The exercise asks you to copy every line below in which "with" appears.
▼
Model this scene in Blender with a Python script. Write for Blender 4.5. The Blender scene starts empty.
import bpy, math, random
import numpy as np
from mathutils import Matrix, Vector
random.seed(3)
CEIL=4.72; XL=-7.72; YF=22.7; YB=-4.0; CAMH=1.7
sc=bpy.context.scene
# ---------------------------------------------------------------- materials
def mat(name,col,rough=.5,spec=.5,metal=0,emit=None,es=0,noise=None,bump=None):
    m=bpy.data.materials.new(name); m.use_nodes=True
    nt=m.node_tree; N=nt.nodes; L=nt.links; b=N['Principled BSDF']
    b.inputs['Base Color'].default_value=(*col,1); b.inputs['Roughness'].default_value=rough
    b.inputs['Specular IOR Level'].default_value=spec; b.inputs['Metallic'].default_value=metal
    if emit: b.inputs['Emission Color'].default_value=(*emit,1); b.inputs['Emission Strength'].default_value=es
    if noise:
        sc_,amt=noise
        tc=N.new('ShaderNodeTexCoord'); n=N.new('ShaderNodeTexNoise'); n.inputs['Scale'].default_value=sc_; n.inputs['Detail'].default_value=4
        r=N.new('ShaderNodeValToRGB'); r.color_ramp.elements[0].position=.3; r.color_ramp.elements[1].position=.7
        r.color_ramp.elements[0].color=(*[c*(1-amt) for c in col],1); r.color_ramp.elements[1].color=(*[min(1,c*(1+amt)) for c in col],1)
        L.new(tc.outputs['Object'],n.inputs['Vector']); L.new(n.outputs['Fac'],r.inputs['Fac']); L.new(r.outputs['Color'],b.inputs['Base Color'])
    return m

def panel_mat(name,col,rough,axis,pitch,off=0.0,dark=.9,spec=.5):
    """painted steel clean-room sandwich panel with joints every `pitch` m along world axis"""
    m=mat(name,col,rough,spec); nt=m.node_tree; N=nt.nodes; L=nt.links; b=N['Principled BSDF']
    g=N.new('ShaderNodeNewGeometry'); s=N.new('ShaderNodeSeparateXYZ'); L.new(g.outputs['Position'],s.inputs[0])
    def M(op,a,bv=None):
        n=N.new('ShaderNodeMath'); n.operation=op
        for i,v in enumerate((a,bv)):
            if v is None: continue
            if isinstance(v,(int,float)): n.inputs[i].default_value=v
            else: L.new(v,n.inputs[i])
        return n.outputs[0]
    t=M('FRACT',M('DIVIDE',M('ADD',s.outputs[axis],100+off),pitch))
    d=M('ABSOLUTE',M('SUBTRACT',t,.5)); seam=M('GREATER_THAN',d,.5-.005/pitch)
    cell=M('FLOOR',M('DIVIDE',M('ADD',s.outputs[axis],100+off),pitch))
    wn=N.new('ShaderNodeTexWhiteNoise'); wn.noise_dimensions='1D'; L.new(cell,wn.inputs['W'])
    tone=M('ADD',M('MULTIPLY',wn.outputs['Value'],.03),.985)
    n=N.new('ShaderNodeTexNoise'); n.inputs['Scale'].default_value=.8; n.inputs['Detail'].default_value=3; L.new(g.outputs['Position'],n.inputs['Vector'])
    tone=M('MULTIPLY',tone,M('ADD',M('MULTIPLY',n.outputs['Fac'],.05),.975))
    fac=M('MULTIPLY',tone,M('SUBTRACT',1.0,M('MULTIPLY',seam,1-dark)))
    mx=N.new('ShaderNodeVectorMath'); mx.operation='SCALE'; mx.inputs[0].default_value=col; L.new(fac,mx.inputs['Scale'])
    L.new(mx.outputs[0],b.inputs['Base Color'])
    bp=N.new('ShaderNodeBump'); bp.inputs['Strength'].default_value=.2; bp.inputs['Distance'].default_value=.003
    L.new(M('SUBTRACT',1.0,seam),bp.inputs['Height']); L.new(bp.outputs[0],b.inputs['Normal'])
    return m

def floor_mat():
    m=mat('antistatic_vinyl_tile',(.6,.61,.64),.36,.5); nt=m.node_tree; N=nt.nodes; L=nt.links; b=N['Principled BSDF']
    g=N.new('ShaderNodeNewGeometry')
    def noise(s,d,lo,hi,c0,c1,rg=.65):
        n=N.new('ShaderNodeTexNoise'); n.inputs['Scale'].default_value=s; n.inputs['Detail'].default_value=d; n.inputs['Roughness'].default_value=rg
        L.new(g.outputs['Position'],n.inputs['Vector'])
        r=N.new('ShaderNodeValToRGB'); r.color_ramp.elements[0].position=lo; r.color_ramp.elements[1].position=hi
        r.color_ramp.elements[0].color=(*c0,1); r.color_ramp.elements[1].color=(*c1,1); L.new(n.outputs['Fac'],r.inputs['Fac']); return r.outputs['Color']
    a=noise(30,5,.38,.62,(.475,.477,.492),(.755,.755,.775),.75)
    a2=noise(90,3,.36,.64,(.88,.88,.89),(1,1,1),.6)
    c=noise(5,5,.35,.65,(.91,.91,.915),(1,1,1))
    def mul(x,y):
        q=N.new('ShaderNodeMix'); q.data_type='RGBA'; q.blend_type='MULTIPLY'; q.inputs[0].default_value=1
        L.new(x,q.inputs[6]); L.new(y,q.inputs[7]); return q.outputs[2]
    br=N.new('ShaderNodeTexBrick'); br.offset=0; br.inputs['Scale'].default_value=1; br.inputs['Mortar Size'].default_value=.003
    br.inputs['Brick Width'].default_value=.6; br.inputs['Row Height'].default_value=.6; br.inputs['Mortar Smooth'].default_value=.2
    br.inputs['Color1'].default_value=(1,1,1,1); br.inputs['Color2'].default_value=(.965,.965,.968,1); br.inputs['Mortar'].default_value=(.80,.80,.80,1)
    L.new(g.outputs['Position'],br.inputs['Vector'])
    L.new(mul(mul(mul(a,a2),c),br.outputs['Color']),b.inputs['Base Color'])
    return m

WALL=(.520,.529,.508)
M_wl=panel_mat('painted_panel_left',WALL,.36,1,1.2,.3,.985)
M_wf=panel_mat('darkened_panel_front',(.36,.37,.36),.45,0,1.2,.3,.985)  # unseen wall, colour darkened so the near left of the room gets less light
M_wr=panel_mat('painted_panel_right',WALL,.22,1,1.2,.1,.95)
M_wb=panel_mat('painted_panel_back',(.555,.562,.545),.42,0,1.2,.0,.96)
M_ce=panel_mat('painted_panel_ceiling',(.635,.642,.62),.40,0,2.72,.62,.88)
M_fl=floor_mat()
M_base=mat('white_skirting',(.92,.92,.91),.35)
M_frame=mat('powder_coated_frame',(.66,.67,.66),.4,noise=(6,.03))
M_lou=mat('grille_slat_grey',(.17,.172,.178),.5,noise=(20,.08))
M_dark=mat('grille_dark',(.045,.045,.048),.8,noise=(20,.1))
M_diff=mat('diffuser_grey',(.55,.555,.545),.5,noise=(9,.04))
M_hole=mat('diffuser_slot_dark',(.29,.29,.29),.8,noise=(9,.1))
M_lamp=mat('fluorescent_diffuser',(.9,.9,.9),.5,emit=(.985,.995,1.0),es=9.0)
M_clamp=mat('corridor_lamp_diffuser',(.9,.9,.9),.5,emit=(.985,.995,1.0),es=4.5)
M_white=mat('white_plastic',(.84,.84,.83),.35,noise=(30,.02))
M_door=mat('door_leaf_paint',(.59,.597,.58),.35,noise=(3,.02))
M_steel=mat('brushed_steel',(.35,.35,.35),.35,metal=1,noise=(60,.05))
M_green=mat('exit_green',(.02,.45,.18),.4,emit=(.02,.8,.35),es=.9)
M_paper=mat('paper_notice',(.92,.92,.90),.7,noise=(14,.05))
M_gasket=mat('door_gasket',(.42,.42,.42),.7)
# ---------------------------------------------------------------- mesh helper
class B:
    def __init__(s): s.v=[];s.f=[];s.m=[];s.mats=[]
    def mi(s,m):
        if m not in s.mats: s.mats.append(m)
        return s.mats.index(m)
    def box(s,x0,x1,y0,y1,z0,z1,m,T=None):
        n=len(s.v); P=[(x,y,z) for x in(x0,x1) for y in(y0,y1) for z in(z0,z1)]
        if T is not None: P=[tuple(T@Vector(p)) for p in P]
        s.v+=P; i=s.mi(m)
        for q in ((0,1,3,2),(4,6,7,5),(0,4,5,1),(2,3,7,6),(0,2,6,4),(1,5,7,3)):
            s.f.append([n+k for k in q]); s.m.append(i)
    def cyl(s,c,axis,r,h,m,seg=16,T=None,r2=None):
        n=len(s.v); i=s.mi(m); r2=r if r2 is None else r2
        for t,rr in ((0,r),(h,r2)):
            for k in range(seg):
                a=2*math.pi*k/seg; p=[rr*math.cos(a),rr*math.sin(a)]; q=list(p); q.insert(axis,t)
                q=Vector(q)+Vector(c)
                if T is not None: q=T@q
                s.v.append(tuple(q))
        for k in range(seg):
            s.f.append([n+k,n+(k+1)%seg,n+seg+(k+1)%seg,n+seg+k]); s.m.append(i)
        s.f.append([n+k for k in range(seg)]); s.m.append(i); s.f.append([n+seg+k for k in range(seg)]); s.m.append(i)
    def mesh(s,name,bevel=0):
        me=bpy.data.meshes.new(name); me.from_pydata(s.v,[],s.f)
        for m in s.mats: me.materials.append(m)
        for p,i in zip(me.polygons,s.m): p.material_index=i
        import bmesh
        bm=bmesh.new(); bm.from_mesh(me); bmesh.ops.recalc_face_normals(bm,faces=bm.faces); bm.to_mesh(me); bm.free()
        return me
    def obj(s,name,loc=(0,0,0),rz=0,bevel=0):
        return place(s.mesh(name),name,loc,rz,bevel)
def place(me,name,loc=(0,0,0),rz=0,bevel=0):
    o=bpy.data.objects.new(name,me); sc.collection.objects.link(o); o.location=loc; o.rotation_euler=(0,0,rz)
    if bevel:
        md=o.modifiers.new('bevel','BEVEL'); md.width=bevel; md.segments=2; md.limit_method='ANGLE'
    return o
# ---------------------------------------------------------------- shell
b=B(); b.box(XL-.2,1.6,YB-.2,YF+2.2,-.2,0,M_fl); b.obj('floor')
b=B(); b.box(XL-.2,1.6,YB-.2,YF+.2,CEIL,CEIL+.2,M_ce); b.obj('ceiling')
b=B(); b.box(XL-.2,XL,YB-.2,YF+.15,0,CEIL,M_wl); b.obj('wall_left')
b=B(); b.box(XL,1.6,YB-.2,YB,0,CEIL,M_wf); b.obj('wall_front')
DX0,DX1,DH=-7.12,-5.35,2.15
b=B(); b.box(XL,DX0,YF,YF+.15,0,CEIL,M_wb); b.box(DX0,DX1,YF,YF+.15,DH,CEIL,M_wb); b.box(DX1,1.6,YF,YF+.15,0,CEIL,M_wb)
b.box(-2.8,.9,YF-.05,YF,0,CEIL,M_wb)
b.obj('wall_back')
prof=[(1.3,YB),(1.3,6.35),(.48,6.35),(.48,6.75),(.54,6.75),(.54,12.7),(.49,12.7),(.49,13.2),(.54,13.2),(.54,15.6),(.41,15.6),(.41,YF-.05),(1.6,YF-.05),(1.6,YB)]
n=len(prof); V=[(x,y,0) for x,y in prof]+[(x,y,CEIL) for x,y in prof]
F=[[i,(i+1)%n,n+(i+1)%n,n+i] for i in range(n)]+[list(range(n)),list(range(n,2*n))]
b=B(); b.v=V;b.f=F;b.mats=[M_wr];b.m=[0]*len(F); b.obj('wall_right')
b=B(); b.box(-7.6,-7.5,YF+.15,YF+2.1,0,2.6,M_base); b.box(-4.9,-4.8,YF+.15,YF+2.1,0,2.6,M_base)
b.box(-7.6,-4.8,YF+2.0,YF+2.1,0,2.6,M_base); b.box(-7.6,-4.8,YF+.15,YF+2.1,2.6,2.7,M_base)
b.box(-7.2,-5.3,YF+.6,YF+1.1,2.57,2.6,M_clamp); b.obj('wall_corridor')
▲
> **WORKED SOLUTION**:
Model this scene in Blender with a Python script. Write for Blender 4.5. The Blender scene starts empty.
    """painted steel clean-room sandwich panel with joints every `pitch` m along world axis"""